WHAT YOU NEED TO DO: Print the listing that follows, character for character.
— Begin —
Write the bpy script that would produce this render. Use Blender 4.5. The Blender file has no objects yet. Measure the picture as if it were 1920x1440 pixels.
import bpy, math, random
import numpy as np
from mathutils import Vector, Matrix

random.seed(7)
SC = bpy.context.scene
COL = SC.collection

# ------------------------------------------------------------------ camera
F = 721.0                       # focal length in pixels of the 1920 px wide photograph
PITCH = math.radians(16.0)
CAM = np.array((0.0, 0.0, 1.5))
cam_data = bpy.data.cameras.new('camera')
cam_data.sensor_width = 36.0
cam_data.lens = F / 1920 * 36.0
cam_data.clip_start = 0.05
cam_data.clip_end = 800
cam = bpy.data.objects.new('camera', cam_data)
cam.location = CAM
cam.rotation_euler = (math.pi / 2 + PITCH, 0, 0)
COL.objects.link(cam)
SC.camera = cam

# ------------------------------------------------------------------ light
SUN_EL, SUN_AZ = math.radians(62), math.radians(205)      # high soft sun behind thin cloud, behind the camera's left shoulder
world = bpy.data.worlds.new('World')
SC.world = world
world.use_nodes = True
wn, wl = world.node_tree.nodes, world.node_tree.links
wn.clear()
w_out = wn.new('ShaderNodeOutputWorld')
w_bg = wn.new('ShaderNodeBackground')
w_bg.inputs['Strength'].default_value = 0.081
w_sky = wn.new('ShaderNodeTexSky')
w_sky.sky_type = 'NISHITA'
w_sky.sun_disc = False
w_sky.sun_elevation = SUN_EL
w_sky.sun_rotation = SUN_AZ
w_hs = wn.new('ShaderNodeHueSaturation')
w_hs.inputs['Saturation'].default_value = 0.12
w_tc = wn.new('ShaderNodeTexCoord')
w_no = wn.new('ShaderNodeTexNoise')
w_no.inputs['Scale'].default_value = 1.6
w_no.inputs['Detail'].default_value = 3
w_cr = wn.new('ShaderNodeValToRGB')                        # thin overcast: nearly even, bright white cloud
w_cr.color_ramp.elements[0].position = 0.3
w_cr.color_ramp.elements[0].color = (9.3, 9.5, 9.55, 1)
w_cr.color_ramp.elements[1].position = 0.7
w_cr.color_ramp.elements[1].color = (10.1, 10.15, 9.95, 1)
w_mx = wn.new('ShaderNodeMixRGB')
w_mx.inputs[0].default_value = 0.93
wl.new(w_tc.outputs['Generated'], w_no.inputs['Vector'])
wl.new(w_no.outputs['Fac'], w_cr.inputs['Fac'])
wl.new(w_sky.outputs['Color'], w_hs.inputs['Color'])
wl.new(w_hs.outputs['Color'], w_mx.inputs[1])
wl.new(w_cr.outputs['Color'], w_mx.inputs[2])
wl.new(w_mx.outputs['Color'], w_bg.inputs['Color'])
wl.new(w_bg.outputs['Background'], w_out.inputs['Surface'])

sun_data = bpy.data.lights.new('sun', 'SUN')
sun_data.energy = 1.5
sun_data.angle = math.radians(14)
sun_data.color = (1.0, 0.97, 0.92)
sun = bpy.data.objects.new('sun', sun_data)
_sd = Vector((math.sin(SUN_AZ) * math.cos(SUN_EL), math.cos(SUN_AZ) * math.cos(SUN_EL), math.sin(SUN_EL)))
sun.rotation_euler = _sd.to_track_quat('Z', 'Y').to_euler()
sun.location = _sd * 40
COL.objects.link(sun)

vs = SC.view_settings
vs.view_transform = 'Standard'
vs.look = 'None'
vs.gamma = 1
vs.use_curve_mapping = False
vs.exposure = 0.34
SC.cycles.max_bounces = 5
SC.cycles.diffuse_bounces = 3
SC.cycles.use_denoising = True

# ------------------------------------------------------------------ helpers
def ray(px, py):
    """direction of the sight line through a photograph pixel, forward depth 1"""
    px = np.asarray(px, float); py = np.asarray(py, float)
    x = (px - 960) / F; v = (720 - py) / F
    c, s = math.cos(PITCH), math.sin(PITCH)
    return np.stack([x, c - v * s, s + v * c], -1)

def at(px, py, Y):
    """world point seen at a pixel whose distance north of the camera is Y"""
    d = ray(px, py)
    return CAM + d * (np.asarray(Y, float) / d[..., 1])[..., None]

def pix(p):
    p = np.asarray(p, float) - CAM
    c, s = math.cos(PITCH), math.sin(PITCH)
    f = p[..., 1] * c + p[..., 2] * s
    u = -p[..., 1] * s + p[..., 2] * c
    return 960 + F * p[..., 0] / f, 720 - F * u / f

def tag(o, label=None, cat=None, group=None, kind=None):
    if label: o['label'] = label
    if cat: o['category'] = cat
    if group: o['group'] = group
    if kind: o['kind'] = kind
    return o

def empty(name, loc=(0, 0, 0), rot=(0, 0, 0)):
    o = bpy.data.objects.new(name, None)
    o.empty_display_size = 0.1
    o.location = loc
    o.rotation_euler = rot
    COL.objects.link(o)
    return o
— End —
THE REPLY:
Write the bpy script that would produce this render. Use Blender 4.5. The Blender file has no objects yet. Measure the picture as if it were 1920x1440 pixels.
import bpy, math, random
import numpy as np
from mathutils import Vector, Matrix

random.seed(7)
SC = bpy.context.scene
COL = SC.collection

# ------------------------------------------------------------------ camera
F = 721.0                       # focal length in pixels of the 1920 px wide photograph
PITCH = math.radians(16.0)
CAM = np.array((0.0, 0.0, 1.5))
cam_data = bpy.data.cameras.new('camera')
cam_data.sensor_width = 36.0
cam_data.lens = F / 1920 * 36.0
cam_data.clip_start = 0.05
cam_data.clip_end = 800
cam = bpy.data.objects.new('camera', cam_data)
cam.location = CAM
cam.rotation_euler = (math.pi / 2 + PITCH, 0, 0)
COL.objects.link(cam)
SC.camera = cam

# ------------------------------------------------------------------ light
SUN_EL, SUN_AZ = math.radians(62), math.radians(205)      # high soft sun behind thin cloud, behind the camera's left shoulder
world = bpy.data.worlds.new('World')
SC.world = world
world.use_nodes = True
wn, wl = world.node_tree.nodes, world.node_tree.links
wn.clear()
w_out = wn.new('ShaderNodeOutputWorld')
w_bg = wn.new('ShaderNodeBackground')
w_bg.inputs['Strength'].default_value = 0.081
w_sky = wn.new('ShaderNodeTexSky')
w_sky.sky_type = 'NISHITA'
w_sky.sun_disc = False
w_sky.sun_elevation = SUN_EL
w_sky.sun_rotation = SUN_AZ
w_hs = wn.new('ShaderNodeHueSaturation')
w_hs.inputs['Saturation'].default_value = 0.12
w_tc = wn.new('ShaderNodeTexCoord')
w_no = wn.new('ShaderNodeTexNoise')
w_no.inputs['Scale'].default_value = 1.6
w_no.inputs['Detail'].default_value = 3
w_cr = wn.new('ShaderNodeValToRGB')                        # thin overcast: nearly even, bright white cloud
w_cr.color_ramp.elements[0].position = 0.3
w_cr.color_ramp.elements[0].color = (9.3, 9.5, 9.55, 1)
w_cr.color_ramp.elements[1].position = 0.7
w_cr.color_ramp.elements[1].color = (10.1, 10.15, 9.95, 1)
w_mx = wn.new('ShaderNodeMixRGB')
w_mx.inputs[0].default_value = 0.93
wl.new(w_tc.outputs['Generated'], w_no.inputs['Vector'])
wl.new(w_no.outputs['Fac'], w_cr.inputs['Fac'])
wl.new(w_sky.outputs['Color'], w_hs.inputs['Color'])
wl.new(w_hs.outputs['Color'], w_mx.inputs[1])
wl.new(w_cr.outputs['Color'], w_mx.inputs[2])
wl.new(w_mx.outputs['Color'], w_bg.inputs['Color'])
wl.new(w_bg.outputs['Background'], w_out.inputs['Surface'])

sun_data = bpy.data.lights.new('sun', 'SUN')
sun_data.energy = 1.5
sun_data.angle = math.radians(14)
sun_data.color = (1.0, 0.97, 0.92)
sun = bpy.data.objects.new('sun', sun_data)
_sd = Vector((math.sin(SUN_AZ) * math.cos(SUN_EL), math.cos(SUN_AZ) * math.cos(SUN_EL), math.sin(SUN_EL)))
sun.rotation_euler = _sd.to_track_quat('Z', 'Y').to_euler()
sun.location = _sd * 40
COL.objects.link(sun)

vs = SC.view_settings
vs.view_transform = 'Standard'
vs.look = 'None'
vs.gamma = 1
vs.use_curve_mapping = False
vs.exposure = 0.34
SC.cycles.max_bounces = 5
SC.cycles.diffuse_bounces = 3
SC.cycles.use_denoising = True

# ------------------------------------------------------------------ helpers
def ray(px, py):
    """direction of the sight line through a photograph pixel, forward depth 1"""
    px = np.asarray(px, float); py = np.asarray(py, float)
    x = (px - 960) / F; v = (720 - py) / F
    c, s = math.cos(PITCH), math.sin(PITCH)
    return np.stack([x, c - v * s, s + v * c], -1)

def at(px, py, Y):
    """world point seen at a pixel whose distance north of the camera is Y"""
    d = ray(px, py)
    return CAM + d * (np.asarray(Y, float) / d[..., 1])[..., None]

def pix(p):
    p = np.asarray(p, float) - CAM
    c, s = math.cos(PITCH), math.sin(PITCH)
    f = p[..., 1] * c + p[..., 2] * s
    u = -p[..., 1] * s + p[..., 2] * c
    return 960 + F * p[..., 0] / f, 720 - F * u / f

def tag(o, label=None, cat=None, group=None, kind=None):
    if label: o['label'] = label
    if cat: o['category'] = cat
    if group: o['group'] = group
    if kind: o['kind'] = kind
    return o

def empty(name, loc=(0, 0, 0), rot=(0, 0, 0)):
    o = bpy.data.objects.new(name, None)
    o.empty_display_size = 0.1
    o.location = loc
    o.rotation_euler = rot
    COL.objects.link(o)
    return o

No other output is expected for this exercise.